Jobs Report Postponed Due to Shutdown

The monthly jobs report for the Bureau of Labor Statistics will not be released due to not having workers to process it because of the current government shutdown. Only three out of 2,400 employees at the bureau are still working during the government shutdown.

A spokesperson for the Labor Department cited a lapse in funding amidst the shutdown as the reason the report had not be released.

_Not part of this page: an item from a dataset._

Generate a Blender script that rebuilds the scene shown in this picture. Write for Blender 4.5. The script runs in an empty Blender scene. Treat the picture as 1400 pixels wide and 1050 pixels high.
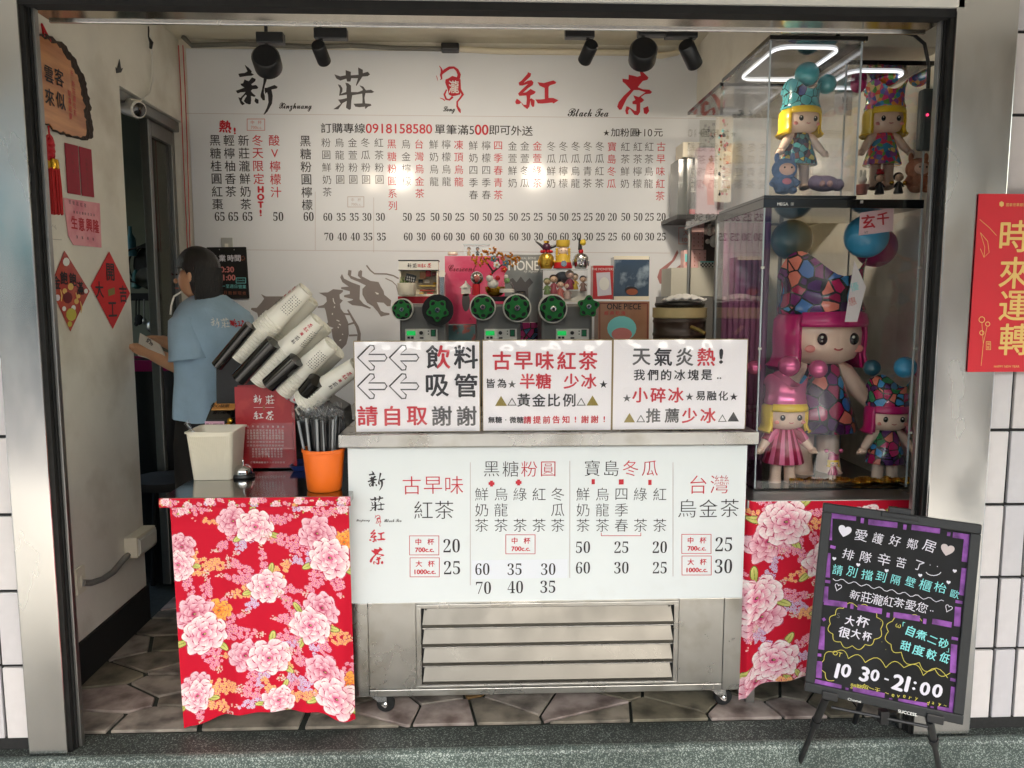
import bpy, bmesh, math, random
import numpy as np
from mathutils import Vector as V, Matrix
R = math.radians
SC = bpy.context.scene
COL = SC.collection
random.seed(7)
# ------------------------------------------------------------------ camera, world, sun, exposure
F_PX = 1050.0
CAM = V((0.0, 0.0, 1.42)); PITCH = R(6.3); YAW = R(2.2)
FWD = V((math.sin(YAW)*math.cos(PITCH), math.cos(YAW)*math.cos(PITCH), -math.sin(PITCH)))
RGT = V((math.cos(YAW), -math.sin(YAW), 0.0)); UPV = RGT.cross(FWD)
cd = bpy.data.cameras.new('camera'); cam = bpy.data.objects.new('camera', cd); COL.objects.link(cam)
cd.sensor_width = 36.0; cd.lens = 36.0*F_PX/1400.0; cd.clip_start = 0.05; cd.clip_end = 500
cam.matrix_world = Matrix((( RGT.x, UPV.x, -FWD.x, CAM.x), (RGT.y, UPV.y, -FWD.y, CAM.y), (RGT.z, UPV.z, -FWD.z, CAM.z), (0, 0, 0, 1)))
SC.camera = cam
SC.render.resolution_x = 1024; SC.render.resolution_y = 768
w = bpy.data.worlds.new('World'); SC.world = w; w.use_nodes = True
nt = w.node_tree; bg = nt.nodes['Background']
sky = nt.nodes.new('ShaderNodeTexSky'); sky.sky_type = 'NISHITA'; sky.sun_disc = False
SUN_EL, SUN_AZ = R(48), R(165)          # sun behind the camera, over the street
sky.sun_elevation = SUN_EL; sky.sun_rotation = SUN_AZ; sky.air_density = 1.6; sky.dust_density = 4.0; sky.ozone_density = 0.6
nt.links.new(sky.outputs[0], bg.inputs[0]); bg.inputs[1].default_value = 0.15
sl = bpy.data.lights.new('sun', 'SUN'); sl.energy = 1.5; sl.angle = R(14); sl.color = (1, .96, .9)
so = bpy.data.objects.new('sun', sl); COL.objects.link(so)
sd = V((math.sin(SUN_AZ)*math.cos(SUN_EL), math.cos(SUN_AZ)*math.cos(SUN_EL), math.sin(SUN_EL)))
so.rotation_euler = sd.to_track_quat('Z', 'Y').to_euler()
vs = SC.view_settings; vs.view_transform = 'Standard'; vs.look = 'None'; vs.gamma = 1; vs.use_curve_mapping = False
vs.exposure = 2.62
SC.cycles.use_denoising = True
SC.cycles.max_bounces = 8; SC.cycles.transparent_max_bounces = 24; SC.cycles.caustics_reflective = False; SC.cycles.caustics_refractive = False
SC.cycles.sample_clamp_indirect = 6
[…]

A later date of release has still not been scheduled.

Only once prior to this was the jobs report delayed and that also was due to a government shutdown during January of 1996, when the report came out two weeks after its normal release date.

Since the recent recession, the jobs reports is a tool that has become closely watched as an indicator of the health of the economy, with every first Friday each month being nicknamed Jobs Friday.

Independent economists had expected that the new information from the report would keep the unemployment rate the same at 7.3%. They also had predicted that the economy would add approximately 183,000 jobs in September, which would be slightly more than Augusts’ 169,000.

This month, the reports was of greater importance as the U.S. Federal Reserve is monitoring the data to decide when is the best time to taper back its $85 million monthly purchase of bonds.

Even though the data for the jobs reports was collected through surveys taken over three weeks ago, the 3 out of 2,400 employees from the Bureau of Labor Statistics could not complete the report.

The surveys are given out to 145,000 businesses and government agencies as well as 60,000 households, but a staff of economists is needed to compile the final report.

A separate Department of Labor division however had a contingency plan in place to allow for weekly jobless claims information to be released during the government shutdown. That agency, which is the Employment and Training Administration, had only 28 of 1,100 employees working this past week.